Under the terms of the deal, Francisco Partners will purchase all outstanding shares of Jamf common stock for $13.05 per share, representing a premium of approximately 50% over Jamf’s volume weighted average closing share price for the 90 days prior to September 11, 2025.
The transaction, which was unanimously approved by Jamf’s Board of Directors, is expected to close in the first quarter of 2026, subject to stockholder approval and regulatory clearances. Upon completion, Jamf will become a privately held company and its shares will no longer be listed on any public market.
"Since Jamf’s founding more than 20 years ago, we have made significant strides in advancing our mission to help organizations succeed with Apple," said John Strosahl, Jamf CEO. "We believe transitioning to a private company will provide greater financial flexibility and strategic alignment to accelerate growth, expand through innovation and M&A, and strengthen our market leadership."
Vista Equity Partners, which currently owns approximately 34.0% of Jamf’s outstanding shares, along with CEO Dean Hager and John Strosahl, have agreed to vote their shares in favor of the transaction. Vista will conclude its investment upon close.

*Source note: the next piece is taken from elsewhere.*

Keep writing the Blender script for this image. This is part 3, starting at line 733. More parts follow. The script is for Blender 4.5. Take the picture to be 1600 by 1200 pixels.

The company, which specializes in managing and securing Apple devices for businesses, educational institutions, and governments, will maintain its headquarters in Minneapolis, Minnesota, and continue to operate under the Jamf name.
Jamf also announced it expects to exceed the high end of its previously issued guidance ranges for the third quarter of 2025, which included total revenue of $176.0 to $178.0 million and non-GAAP operating income of $41.5 to $42.5 million.